More than 100 rabbis and cantors made a plea for Syrian refugees to British Prime Minister David Cameron, shown at a 2013 summit in Russia. (Sergei Karpukhin, Pool/AP Images)

(JTA) — More than 100 British Jewish clergy signed a letter urging the United Kingdom to take in more Syrian refugees.

In a letter to British Prime Minister David Cameron, the rabbis and cantors referenced the 10,000 Jewish children that the United Kingdom rescued from the Nazis between 1938 and 1940.

Two of the people delivering the letter Monday were themselves members of the Kindertransport rescue operation that brought Jewish children to the U.K.,  the British newspaper The Guardian reported.

READ: Nicholas Winton, Kindertransport organizer known as ‘British Schindler,’ dies at 106

Many of those who signed identified themselves as the children of Holocaust refugees.

“(W)e know that now it is our turn to open our gates to refugees who are fleeing from tyranny and evil, often with only the clothes on their backs, and their children in their arms,” the letter stated.

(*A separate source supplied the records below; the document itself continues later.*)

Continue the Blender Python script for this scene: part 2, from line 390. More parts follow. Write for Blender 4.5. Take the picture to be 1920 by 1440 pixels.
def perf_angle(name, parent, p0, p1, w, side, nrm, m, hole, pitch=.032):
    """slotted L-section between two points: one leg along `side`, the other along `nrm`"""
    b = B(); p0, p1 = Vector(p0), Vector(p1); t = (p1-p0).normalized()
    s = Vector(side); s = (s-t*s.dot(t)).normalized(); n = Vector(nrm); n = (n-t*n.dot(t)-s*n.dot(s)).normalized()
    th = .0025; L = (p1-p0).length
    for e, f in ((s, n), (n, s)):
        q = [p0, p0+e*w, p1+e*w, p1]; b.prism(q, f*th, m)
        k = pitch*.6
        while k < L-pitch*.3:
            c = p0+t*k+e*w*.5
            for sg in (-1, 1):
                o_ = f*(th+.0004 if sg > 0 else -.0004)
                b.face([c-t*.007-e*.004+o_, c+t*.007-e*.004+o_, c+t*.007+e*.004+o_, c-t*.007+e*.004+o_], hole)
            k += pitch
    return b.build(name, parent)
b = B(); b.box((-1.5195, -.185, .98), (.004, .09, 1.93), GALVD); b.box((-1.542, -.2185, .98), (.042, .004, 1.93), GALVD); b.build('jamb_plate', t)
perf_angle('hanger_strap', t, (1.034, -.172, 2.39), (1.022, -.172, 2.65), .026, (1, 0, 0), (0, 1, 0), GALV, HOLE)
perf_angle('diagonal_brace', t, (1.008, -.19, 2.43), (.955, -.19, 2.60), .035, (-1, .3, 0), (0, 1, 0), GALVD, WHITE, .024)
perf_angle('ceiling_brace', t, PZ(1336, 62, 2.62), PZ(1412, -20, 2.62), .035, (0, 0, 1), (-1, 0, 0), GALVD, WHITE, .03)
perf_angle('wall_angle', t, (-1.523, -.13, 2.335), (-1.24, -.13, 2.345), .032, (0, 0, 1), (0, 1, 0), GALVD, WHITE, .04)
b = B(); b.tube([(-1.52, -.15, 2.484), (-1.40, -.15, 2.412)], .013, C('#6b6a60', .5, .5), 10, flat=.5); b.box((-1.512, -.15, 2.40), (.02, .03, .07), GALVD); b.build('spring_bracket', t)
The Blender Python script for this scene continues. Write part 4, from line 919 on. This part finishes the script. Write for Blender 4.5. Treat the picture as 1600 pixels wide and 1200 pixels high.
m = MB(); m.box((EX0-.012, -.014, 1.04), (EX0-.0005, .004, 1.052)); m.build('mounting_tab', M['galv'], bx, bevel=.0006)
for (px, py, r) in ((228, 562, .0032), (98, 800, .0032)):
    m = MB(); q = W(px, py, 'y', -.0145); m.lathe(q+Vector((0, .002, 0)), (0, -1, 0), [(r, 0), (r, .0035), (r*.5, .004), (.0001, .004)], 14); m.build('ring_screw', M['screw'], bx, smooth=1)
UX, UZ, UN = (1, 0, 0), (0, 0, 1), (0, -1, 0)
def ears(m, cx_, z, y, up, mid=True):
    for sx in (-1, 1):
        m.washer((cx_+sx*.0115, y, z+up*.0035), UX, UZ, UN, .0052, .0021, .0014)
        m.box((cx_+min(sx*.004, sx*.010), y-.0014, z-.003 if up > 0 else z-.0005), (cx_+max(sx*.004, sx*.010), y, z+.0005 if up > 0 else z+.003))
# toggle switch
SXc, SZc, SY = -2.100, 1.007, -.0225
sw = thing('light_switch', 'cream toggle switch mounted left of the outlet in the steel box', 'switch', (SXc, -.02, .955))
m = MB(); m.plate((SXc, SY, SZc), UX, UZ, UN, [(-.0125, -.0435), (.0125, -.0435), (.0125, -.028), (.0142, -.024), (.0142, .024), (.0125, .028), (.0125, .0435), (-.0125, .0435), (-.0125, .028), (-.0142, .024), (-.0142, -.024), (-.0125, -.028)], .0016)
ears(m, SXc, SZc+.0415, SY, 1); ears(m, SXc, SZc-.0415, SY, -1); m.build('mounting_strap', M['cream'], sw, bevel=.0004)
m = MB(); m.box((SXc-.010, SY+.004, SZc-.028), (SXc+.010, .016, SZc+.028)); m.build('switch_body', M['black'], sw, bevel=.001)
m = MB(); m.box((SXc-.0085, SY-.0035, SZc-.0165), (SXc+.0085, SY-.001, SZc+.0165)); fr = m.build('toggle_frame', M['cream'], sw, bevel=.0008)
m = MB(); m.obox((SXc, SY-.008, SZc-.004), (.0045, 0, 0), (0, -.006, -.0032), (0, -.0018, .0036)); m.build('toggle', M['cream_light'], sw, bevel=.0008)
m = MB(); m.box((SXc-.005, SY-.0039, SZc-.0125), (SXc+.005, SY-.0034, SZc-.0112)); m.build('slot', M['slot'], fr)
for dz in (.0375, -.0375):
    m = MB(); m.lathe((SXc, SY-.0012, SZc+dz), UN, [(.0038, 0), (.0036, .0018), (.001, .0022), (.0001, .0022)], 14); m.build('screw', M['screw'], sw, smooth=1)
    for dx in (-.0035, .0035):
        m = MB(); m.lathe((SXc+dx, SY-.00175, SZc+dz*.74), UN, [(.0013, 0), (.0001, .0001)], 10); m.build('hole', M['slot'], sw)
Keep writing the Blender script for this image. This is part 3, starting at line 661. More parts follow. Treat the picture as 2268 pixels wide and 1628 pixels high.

“We were heartened to hear that 20,000 refugees will be welcomed into the U.K. over the next five years. Yet we look again to World War II, where we find that immediate action could have saved many more children’s lives. Let the Kindertransport be our inspiration. 10,000 legitimate refugees, at the very minimum, should be offered asylum in Great Britain in the next 6 months.”

The letter, which also urged the government to allow refugees to work in the U.K., said the British Jewish community is willing to find homes for refugees and raise money to feed, clothe and educate them. It was organized by Tzelem UK, an activist group that organizes Jewish clergy on social and economic justice issues.

The letter also referenced the Exodus from Egypt.

“As Rabbis and Cantors we regularly read the story of a band of refugees who escaped from a tyrant with only the clothes on their backs and a bit of flat bread,” it said. “They crossed a sea, and they dreamed of a promised land. We call this the exodus, and it is our founding beacon for hope, and our constant reminder in every generation to open our hearts and our doors to the stranger at our gates.”